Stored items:

** Start **

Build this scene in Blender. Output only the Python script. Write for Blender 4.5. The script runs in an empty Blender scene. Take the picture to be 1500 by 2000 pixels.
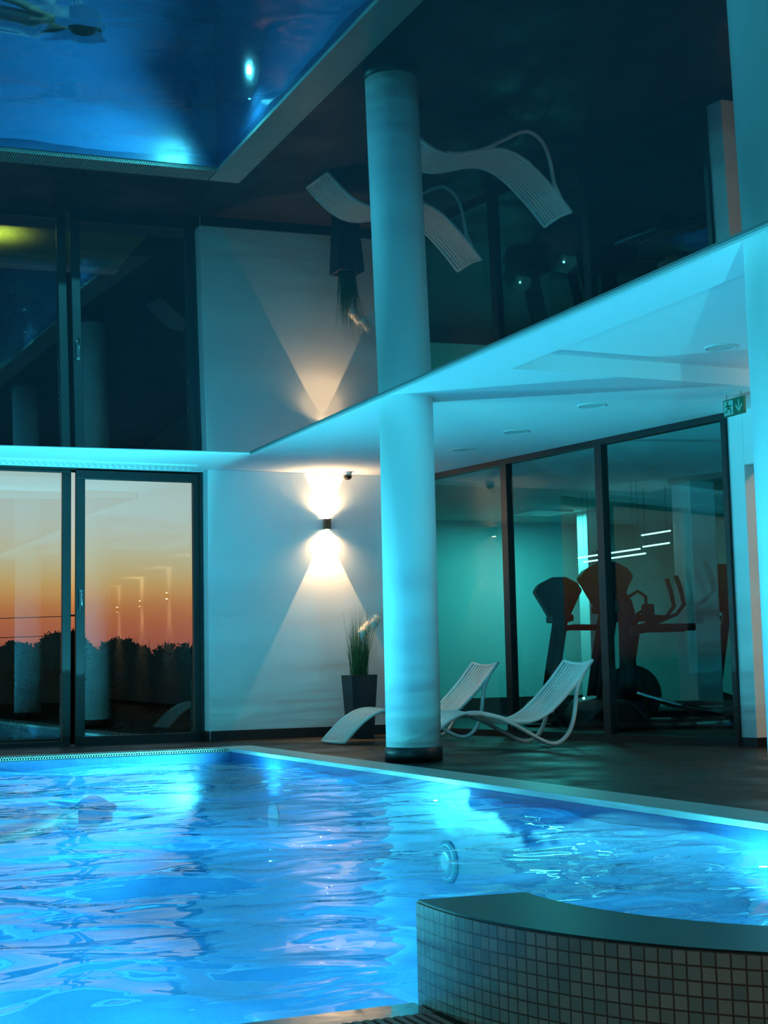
import bpy, bmesh, math, random
from mathutils import Vector, Matrix, noise
random.seed(7)
S = bpy.context.scene
C = S.collection
PI = math.pi

# ------------------------------------------------------------------ camera
cd = bpy.data.cameras.new('camera'); cam = bpy.data.objects.new('camera', cd); C.objects.link(cam)
_r = Vector((.91595, -.40076, -.02075)); _u = Vector((-.02393, -.10616, .99406)); _f = _r.cross(_u) * -1
M3 = Matrix((_r, _u, -_f)).transposed()
cam.matrix_world = Matrix.Translation((0, 0, .688)) @ M3.to_4x4()
cd.sensor_fit = 'VERTICAL'; cd.sensor_height = 36; cd.lens = 2825 / 2000 * 36
cd.clip_end = 2000; cd.clip_start = .05
S.camera = cam
# ------------------------------------------------------------------ view
S.view_settings.view_transform = 'Standard'; S.view_settings.look = 'None'
S.view_settings.gamma = 1; S.view_settings.use_curve_mapping = False
S.view_settings.exposure = 0.0
S.cycles.max_bounces = 10; S.cycles.transparent_max_bounces = 16; S.cycles.transmission_bounces = 8
S.cycles.glossy_bounces = 5; S.cycles.diffuse_bounces = 4
S.cycles.sample_clamp_indirect = 6.0; S.cycles.caustics_reflective = False
# ------------------------------------------------------------------ world: dusk sky
W = bpy.data.worlds.new('dusk'); S.world = W; W.use_nodes = True
nt = W.node_tree; nt.nodes.clear()
tc = nt.nodes.new('ShaderNodeTexCoord'); sx = nt.nodes.new('ShaderNodeSeparateXYZ')
rp = nt.nodes.new('ShaderNodeValToRGB'); bg = nt.nodes.new('ShaderNodeBackground'); wo = nt.nodes.new('ShaderNodeOutputWorld')
nt.links.new(tc.outputs['Generated'], sx.inputs[0]); nt.links.new(sx.outputs['Z'], rp.inputs[0])
nt.links.new(rp.outputs[0], bg.inputs[0]); nt.links.new(bg.outputs[0], wo.inputs[0])
sky = [(0, (.02, .015, .012)), (.010, (.30, .085, .06)), (.024, (.40, .105, .060)), (.034, (.46, .130, .055)), (.045, (.52, .195, .064)),
       (.0556, (.60, .320, .105)), (.063, (.59, .40, .165)), (.070, (.575, .455, .235)), (.080, (.555, .515, .325)), (.0945, (.52, .56, .455)),
       (.109, (.48, .585, .535)), (.13, (.44, .57, .535)), (.3, (.14, .22, .28)), (1, (.02, .05, .10))]
el = rp.color_ramp.elements
el[0].position = 0; el[0].color = (*sky[0][1], 1); el[1].position = 1; el[1].color = (*sky[-1][1], 1)
for p, c in sky[1:-1]:
    e = el.new(p); e.color = (*c, 1)
bg.inputs[1].default_value = 1.0

LAMP = (.07, .71, .85)          # colour of the pool lighting
WARM = (1.0, .62, .30)
LAMP_W = 1950.0
SCONCE_W = 17.0

def light(name, kind, loc, energy, color, parent=None, rot=(0, 0, 0), **kw):
    d = bpy.data.lights.new(name, kind); d.energy = energy; d.color = color
    for k, v in kw.items(): setattr(d, k, v)
    o = bpy.data.objects.new(name, d); C.objects.link(o); o.location = loc; o.rotation_euler = rot
    if parent: o.parent = parent
    return o

# ------------------------------------------------------------------ materials
def mat(name, col, rough=.6, spec=.5, metal=0, ior=None, noise_amt=0, noise_scale=8, bump=0, bscale=60, emit=None, es=1, coat=0):
    m = bpy.data.materials.new(name); m.use_nodes = True
    n = m.node_tree; b = n.nodes['Principled BSDF']
    b.inputs['Base Color'].default_value = (*col, 1); b.inputs['Roughness'].default_value = rough
    b.inputs['Metallic'].default_value = metal; b.inputs['Specular IOR Level'].default_value = spec
    if ior: b.inputs['IOR'].default_value = ior
    if coat: b.inputs['Coat Weight'].default_value = coat
    t = n.nodes.new('ShaderNodeTexCoord')
    if noise_amt:
        z = n.nodes.new('ShaderNodeTexNoise'); z.inputs['Scale'].default_value = noise_scale; z.inputs['Detail'].default_value = 4
        n.links.new(t.outputs['Object'], z.inputs['Vector'])
        r = n.nodes.new('ShaderNodeValToRGB'); n.links.new(z.outputs['Fac'], r.inputs[0])
        r.color_ramp.elements[0].position = .3; r.color_ramp.elements[1].position = .7
        r.color_ramp.elements[0].color = tuple(c * (1 - noise_amt) for c in col) + (1,)
        r.color_ramp.elements[1].color = tuple(min(1, c * (1 + noise_amt)) for c in col) + (1,)
        n.links.new(r.outputs[0], b.inputs['Base Color'])
    if bump:
        z = n.nodes.new('ShaderNodeTexNoise'); z.inputs['Scale'].default_value = bscale
        n.links.new(t.outputs['Object'], z.inputs['Vector'])
        q = n.nodes.new('ShaderNodeBump'); q.inputs['Strength'].default_value = bump; q.inputs['Distance'].default_value = .01
        n.links.new(z.outputs['Fac'], q.inputs['Height']); n.links.new(q.outputs[0], b.inputs['Normal'])
    if emit:
        b.inputs['Emission Color'].default_value = (*emit, 1); b.inputs['Emission Strength'].default_value = es
    return m

M = {}
M['plaster'] = mat('white_plaster', (.80, .82, .82), .8, .3, bump=.08, bscale=180, noise_amt=.02, noise_scale=3)
M['soffit'] = mat('white_soffit', (.84, .86, .86), .75, .3)
M['column'] = mat('white_column_paint', (.82, .84, .84), .6, .35, bump=.05, bscale=150)
M['mirror'] = mat('black_stretch_ceiling', (.004, .006, .008), .012, .5, ior=1.74)
M['plinth'] = mat('dark_plinth', (.012, .016, .02), .45)
M['frame'] = mat('anthracite_frame', (.010, .014, .016), .45, noise_amt=.05)
M['coping'] = mat('pale_coping_tile', (.62, .64, .58), .35, noise_amt=.06, noise_scale=5, bump=.05)
M['grate'] = mat('pale_grating', (.55, .56, .50), .5, noise_amt=.05)
M['pool'] = None
M['lounger'] = mat('white_resin', (.80, .80, .76), .45, bump=.03, bscale=90)
M['pot'] = mat('anthracite_planter', (.02, .024, .03), .5, bump=.05)
M['soil'] = mat('dark_soil', (.03, .02, .013), .9, bump=.4)
M['grass'] = mat('green_blades', (.05, .13, .035), .5, noise_amt=.35, noise_scale=20)
M['stem'] = mat('flower_stems', (.16, .22, .07), .6)
M['plume'] = mat('cream_plume', (.92, .84, .74), .9, bump=.3)
M['brass'] = mat('bronze_metal', (.20, .13, .08), .35, metal=.8)
M['warm_lens'] = mat('lit_lens', (1, .9, .7), .4, emit=(1, .8, .5), es=120)
M['pool_lens'] = mat('lit_pool_lens', (.12, .30, .42), .3, emit=(.08, .5, .85), es=.35)
M['steel'] = mat('steel', (.5, .52, .53), .25, metal=1, noise_amt=.05)
M['black_plastic'] = mat('black_plastic', (.006, .008, .009), .6, .2)
M['dark_rubber'] = mat('dark_rubber', (.008, .009, .010), .8, .2, bump=.1)
M['grey_plastic'] = mat('grey_plastic', (.04, .045, .045), .5)
M['white_plastic'] = mat('white_plastic', (.75, .76, .75), .4)
M['lamp_ring'] = mat('lamp_ring', (.12, .30, .42), .4)
M['edge_trim'] = mat('edge_trim', (.20, .24, .25), .5)
M['speaker'] = mat('speaker_mesh_cover', (.60, .62, .62), .7, bump=.2, bscale=400)
M['gym_floor'] = mat('gym_rubber_floor', (.018, .02, .021), .4, noise_amt=.2, noise_scale=40)
M['gym_wall'] = mat('gym_wall_paint', (.42, .60, .60), .85, .2, noise_amt=.02)
M['tube_light'] = mat('lit_streak', (.9, 1, 1), .4, emit=(.55, 1, .95), es=2.2)  # glow of the added tubes that imitate reflected streaks
M['led'] = mat('lit_indicator', (.5, 1, 1), .4, emit=(.3, 1, 1), es=6)
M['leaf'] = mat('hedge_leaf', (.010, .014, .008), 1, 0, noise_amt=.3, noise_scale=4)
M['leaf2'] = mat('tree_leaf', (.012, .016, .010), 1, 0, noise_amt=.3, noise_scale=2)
M['bark'] = mat('bark', (.05, .035, .025), .9, bump=.3)
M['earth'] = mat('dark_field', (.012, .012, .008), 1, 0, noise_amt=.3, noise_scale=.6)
M['lawn'] = mat('lawn_turf', (.16, .24, .04), .9, noise_amt=.3, noise_scale=25)
M['stone'] = mat('beige_edging', (.5, .42, .3), .8, noise_amt=.1)
M['terrace'] = mat('dark_terrace', (.04, .04, .038), .6, noise_amt=.15)
M['cable'] = mat('cable_black', (.01, .01, .01), .6)
M['skin'] = mat('skin', (.30, .19, .14), .5, noise_amt=.05)
M['hair'] = mat('dark_hair', (.010, .008, .008), .9, .1, bump=.3)
M['suit'] = mat('dark_swimsuit', (.012, .02, .03), .5)
M['sign_green'] = mat('sign_green', (.0, .12, .06), .45)
M['sign_white'] = mat('sign_white', (.26, .52, .44), .45)
M['spa_cap'] = mat('dark_cap_stone', (.030, .045, .042), .35, noise_amt=.1, noise_scale=12)

def tile_mat(name, c1, c2, grout, size, rough=.25, vary=1.0, mortar=.08, coords='Object', bump=.4):
    """square mosaic: brick texture without offset on box-projected coordinates (UV = metres)"""
    m = bpy.data.materials.new(name); m.use_nodes = True; n = m.node_tree; b = n.nodes['Principled BSDF']
    t = n.nodes.new('ShaderNodeTexCoord')
    k = n.nodes.new('ShaderNodeTexBrick'); k.offset = 0; k.squash = 1
    k.inputs['Scale'].default_value = 1.0; k.inputs['Brick Width'].default_value = size; k.inputs['Row Height'].default_value = size
    k.inputs['Mortar Size'].default_value = size * mortar; k.inputs['Mortar Smooth'].default_value = .1
    k.inputs['Color1'].default_value = (*c1, 1); k.inputs['Color2'].default_value = (*c2, 1); k.inputs['Mortar'].default_value = (*grout, 1)
    k.inputs['Bias'].default_value = -.3
    n.links.new(t.outputs['UV'], k.inputs['Vector']); n.links.new(k.outputs['Color'], b.inputs['Base Color'])
    q = n.nodes.new('ShaderNodeBump'); q.inputs['Strength'].default_value = bump; q.inputs['Distance'].default_value = .002; q.invert = True
    n.links.new(k.outputs['Fac'], q.inputs['Height']); n.links.new(q.outputs[0], b.inputs['Normal'])
    b.inputs['Roughness'].default_value = rough
    return m
M['pool'] = tile_mat('pool_mosaic', (.043, .130, .31), (.032, .110, .28), (.058, .14, .26), .05, mortar=.05)
M['spa_tile'] = tile_mat('spa_mosaic', (.62, .62, .52), (.26, .42, .40), (.20, .14, .10), .0255, rough=.3, mortar=.07)

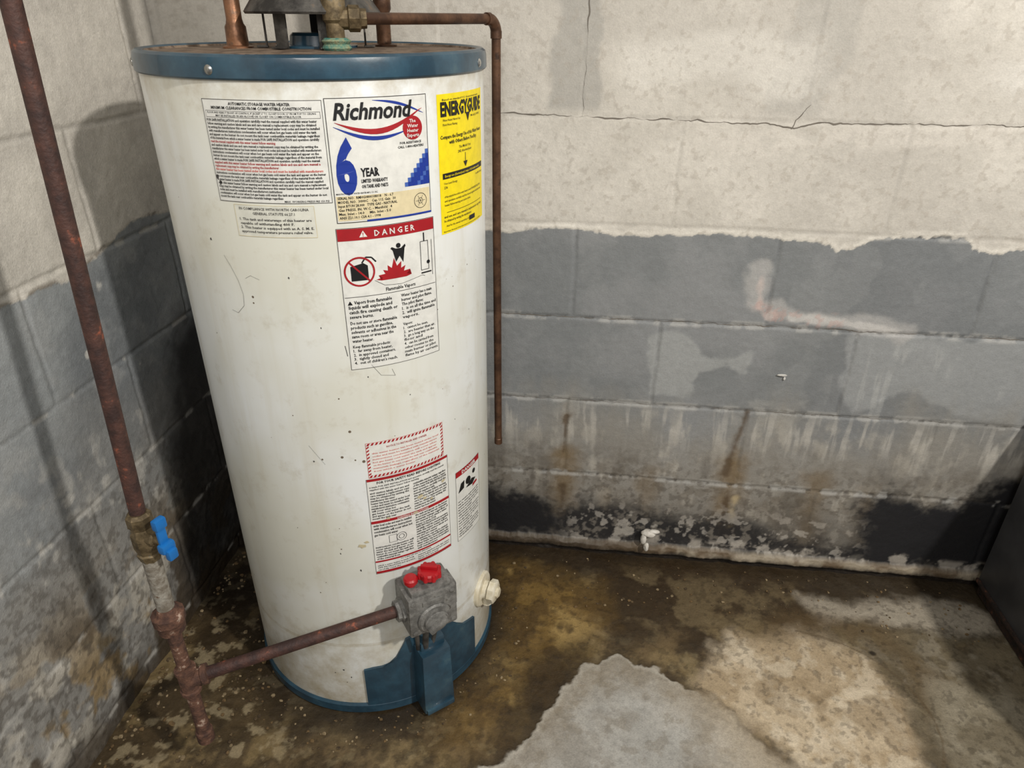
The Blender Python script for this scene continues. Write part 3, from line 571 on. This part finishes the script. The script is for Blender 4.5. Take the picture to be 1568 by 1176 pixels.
for sx_,sz_,sr in ((g0+.088,.500,.006),(g0+.096,.494,.004),(g0+.078,.470,.005),(g0+.030,.475,.004),(g1-.012,.512,.004),(g0+.110,.487,.003),(g0-.018,.425,.006),(g0-.010,.432,.004)):
    poly([(sx_+sr*random.uniform(.5,1.3)*math.cos(a),sz_+sr*.7*random.uniform(.5,1.3)*math.sin(a)) for a in np.linspace(0,5.7,11)],STN,.0016)
# H - small danger label
h0,h1=X(59),X(76.8)
rect(h0,.354,h1,.510,W_,.0004); frame_rect(h0,.354,h1,.510,.0005,GRY,.0008); rect(h0+.0005,.498,h1-.0005,.5095,RED,.0009); text('DANGER',(h0+h1)/2,.5005,.0070,W_,eps=.0014,align='C',bold=.03,width=.045)
poly([(h0+.006,.462),(h0+.022,.466),(h0+.024,.482),(h0+.014,.480)],BLK,.001); circ(h0+.036,.475,.008,BLK,.001); poly([(h0+.028,.462),(h0+.050,.458),(h0+.062,.466),(h0+.048,.472)],BLK,.001); circ(h0+.056,.484,.005,BLK,.001); poly([(h0+.050,.452),(h0+.068,.454),(h0+.066,.459),(h0+.052,.458)],RED,.001)
para(h0+.004,h1-.004,.446,.360,14,BLK,30,fill=.6,every=5)
# chips, scratches and smudges in the enamel
for th,z,s in [(-22.5,.95,.004),(-14.5,1.038,.005),(-13.8,1.031,.006),(3,.60,.003),(4,.905,.003),(12,.83,.002),(25.5,.745,.003),(-8,.46,.002),(40,.70,.002),(8,.41,.003),(-30,.80,.002),(60,.62,.002),(69,.58,.002),(15,.37,.004),(2,.12,.004),(-2,.11,.003),(5,.10,.003)]:
    x=X(th); poly([(x+s*.5*random.uniform(.4,1.2)*math.cos(a),z+s*.6*random.uniform(.4,1.4)*math.sin(a)) for a in np.linspace(0,5.6,8)],GRY,.0004)
for pts,w in (([(-18,.93),(-16,.915),(-14,.895),(-13,.875),(-13.5,.858),(-16.5,.845),(-19,.848)],.0004),([(27,.765),(30,.745),(35,.74),(34,.752)],.0004),([(19,.80),(19.5,.783)],.0009),([(2,.63),(7,.595)],.0003),([(-11,.90),(-9,.905),(-6,.90)],.0003)):
    line([(X(a),z) for a,z in pts],w,GRY,.0005)
for nm,(m,V,F_) in INK.items():
    me=bpy.data.meshes.new('label_art'); me.from_pydata(V,[],F_); link('label_'+nm,me,wh,[m],False)
# ---- burner access cover
def shell(pts,r0,r1,mat,name):
    bm=bmesh.new(); f=bm.faces.new([bm.verts.new((x,0,z)) for x,z in pts]); bmesh.ops.triangulate(bm,faces=[f])
    x0=min(q[0] for q in pts); x1=max(q[0] for q in pts); x=x0+2
    while x<x1:
        bmesh.ops.bisect_plane(bm,geom=bm.verts[:]+bm.edges[:]+bm.faces[:],plane_co=(x,0,0),plane_no=(1,0,0)); x+=2
    ex=bmesh.ops.extrude_face_region(bm,geom=bm.faces[:]); top={v for v in ex['geom'] if isinstance(v,bmesh.types.BMVert)}
    for v in bm.verts:
        v.co=cyl(v.co.x,v.co.z,r1 if v in top else r0)
    bmesh.ops.recalc_face_normals(bm,faces=bm.faces[:]); me=bpy.data.meshes.new(name); bm.to_mesh(me); bm.free(); return link(name,me,wh,[mat],True,30)
shell([(11,.024),(11,.122),(15,.126),(19,.127),(22,.131),(25,.143),(28,.165),(30,.185),(36,.19),(52,.175),(56,.155),(60,.140),(68,.128),(68,.024)],R-.002,R+.0045,M_teal,'burner_access_cover')
et,en=frame(39.5); up=Vector((0,0,1))
b=MB(); b.box(cyl(39.5,.088,R+.022),et,en,up,.066,.048,.155,.005,taper=.9); b.box(cyl(39.5,.170,R+.014),et,en,up,.050,.030,.03,.004)
b.box(cyl(39.5,.018,R+.028),et,en,up,.060,.046,.012,.003)
b.make('burner_air_box',wh,[M_teal])
# ---- gas control valve
et,en=frame(36.5); vc=cyl(36.5,.313,R+.048)
b=MB()
b.box(vc,et,en,up,.090,.066,.086,.005)
b.box(vc+up*.046+en*.002,et,en,up,.074,.052,.014,.004)
b.box(vc-up*.047-en*.004,et,en,up,.060,.050,.020,.005)
b.box(vc-en*.040,et,en,up,.050,.030,.050,.004)
b.prof(vc+en*.030-up*.012,en,[(0,.031),(.006,.031),(.009,.028),(.010,.022),(.016,.022),(.018,.019)],32)
b.box(vc+en*.052-up*.012,et*math.cos(.5)+up*math.sin(.5),en,up*math.cos(.5)-et*math.sin(.5),.040,.014,.010,.003)
b.prof(vc-et*.040-up*.0,-et,[(0,.022),(.010,.022),(.012,.019),(.018,.019)],8)
for dx,dz in ((-.036,.034),(.036,.034),(.036,-.034),(-.036,-.034)): b.prof(vc+et*dx+up*dz+en*.032,en,[(0,.005),(.002,.005),(.003,.003)],10)
b.box(vc+en*.034+up*.027,et,en,up,.04,.003,.008,.001)
b.box(vc+et*.046+up*.01,et,en,up,.010,.04,.05,.003)
b.make('gas_control_valve',wh,[M_alu])
b=MB()
k=vc+up*.054+et*.006+en*.008
b.prof(k,up,[(0,.010),(.006,.010),(.008,.0185),(.018,.0195),(.021,.017),(.022,.008)],24)
for i in range(8):
    a=i*math.pi/4; b.prof(k+et*math.cos(a)*.0175+en*math.sin(a)*.0175+up*.008,up,[(0,.0042),(.011,.0042),(.013,.003)],10)
b.box(k+up*.025,et*.8+en*.6,en*.8-et*.6,up,.030,.007,.008,.002)
k2=vc+up*.054-et*.028+en*.006
b.prof(k2,up,[(0,.008),(.006,.008),(.007,.0125),(.014,.0125),(.017,.010),(.018,.004)],20)
b.make('control_knobs',wh,[M_red])
b=MB(); b.tube([vc-up*.05-en*.01,vc-up*.085-en*.012,vc-up*.14-en*.022],.006,12); b.tube([vc-up*.05+et*.02-en*.01,vc-up*.08+et*.022-en*.012,vc-up*.14+et*.016-en*.024],.004,10); b.tube([vc-up*.05-et*.02-en*.01,vc-up*.08-et*.018-en*.012,vc-up*.14-et*.014-en*.024],.004,10)
b.make('burner_feed_tubes',wh,[M_dark])
# ---- drain valve
dc=cyl(78,.165,R-.004); nn=frame(78)[1]; tt=frame(78)[0]
b=MB(); b.prof(dc,nn,[(0,.038),(.007,.038),(.010,.035),(.011,.020),(.020,.019)],32); b.prof(dc+nn*.020,nn,[(0,.017),(.003,.025),(.015,.025),(.017,.022),(.018,.012),(.022,.012),(.024,.009)],8)
b.prof(dc+nn*.016,-up,[(0,.010),(.024,.010),(.030,.012),(.034,.012)],16); b.make('drain_valve',wh,[M_cream])
# ---- top hardware
b=MB(); fc=Vector((CX,CY,1.182))
b.prof(fc,up,[(0,.060),(.003,.060),(.004,.040),(.016,.038),(.020,.034)],32,1)
for a in (20,110,200,250,300):
    t=math.radians(a); d=Vector((math.cos(t),math.sin(t),0)); s=Vector((-math.sin(t),math.cos(t),0))
    b.box(fc+d*.072+up*.028,s,d,up,.016 if a!=250 else .022,.0022,.056,.0005); b.box(fc+d*.078+up*.0015,s,d,up,.018,.016,.0025,.0005)
b.prof(fc+up*.044,up,[(0,.096),(.003,.098),(.006,.096),(.060,.055),(.067,.052),(.10,.0515),(1.15,.0515)],40)
b.make('draft_hood',wh,[M_dark,M_teal])
b=MB()
b.prof((-.538,1.09,1.179),up,[(0,.022),(.004,.022),(.006,.016),(.014,.0155),(.03,.0150),(.034,.0125),(.040,.0112),(1.2,.0112)],24); b.make('hot_water_pipe',wh,[M_cu])
b=MB(); b.prof((-.352,1.22,1.179),up,[(0,.020),(.004,.020),(.006,.0115),(.05,.0115),(.055,.014),(.08,.014),(.085,.0112),(1.2,.0112)],24); b.make('cold_water_pipe',wh,[M_cud])
# relief valve + discharge pipe
rp=Vector((-.372,1.05,1.179))
b=MB()
b.prof(rp,up,[(0,.017),(.005,.021),(.010,.018),(.014,.021),(.018,.016)],14,1)
b.prof(rp+up*.016,up,[(0,.0125),(.020,.0125),(.024,.016),(.052,.017),(.058,.014),(.075,.013),(.080,.018),(.10,.018),(.11,.011)],18,0)
dirx=Vector((.94,.34,0)).normalized(); o=rp+up*.042
b.prof(o,dirx,[(0,.014),(.018,.014),(.020,.017),(.034,.017),(.036,.013),(.044,.0125)],8,0)
b.tube([rp+up*.10,rp+up*.115+dirx*.01,rp+up*.120+dirx*.05],.003,10,2); 
b.make('relief_valve',wh,[M_brass,M_verd,M_dark])
b=MB(); ex=Vector((-.182,1.315,1.221)); st=o+dirx*.040
A0=st; A1=ex-(ex-st).normalized()*.022; 
P=[A0+(A1-A0)*i/6 for i in range(7)]
hd=(ex-st).normalized()
for i in range(1,8):
    a=i/7*math.pi/2; P.append(ex-hd*.022+hd*.022*math.sin(a)-up*.022*(1-math.cos(a)))
P.append(Vector((ex.x,ex.y,.9))); P.append(Vector((ex.x+.002,ex.y,.370)))
b.tube(P,.0080,18,0)
b.tube([ex-hd*.026,ex-hd*.018],.0098,18,0); b.tube([ex-up*.018,ex-up*.030],.0098,18,0)
Pe=[ex-hd*.022+hd*.022*math.sin(i/8*math.pi/2)-up*.022*(1-math.cos(i/8*math.pi/2)) for i in range(9)]; b.tube(Pe,.0094,18,0)
b.prof((ex.x+.002,ex.y,.367),up,[(0,.0075),(.001,.0088),(.014,.0088),(.015,.0080)],18,0)
b.make('relief_discharge_pipe',wh,[M_cud])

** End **

GOAL: Starting at the first line of the records above, set down each line exactly through the one that holds "PI = math.pi". Omit pictures.

ANSWER TO THIS PROBLEM:
Build this scene in Blender. Output only the Python script. Write for Blender 4.5. The script runs in an empty Blender scene. Take the picture to be 1500 by 2000 pixels.
import bpy, bmesh, math, random
from mathutils import Vector, Matrix, noise
random.seed(7)
S = bpy.context.scene
C = S.collection
PI = math.pi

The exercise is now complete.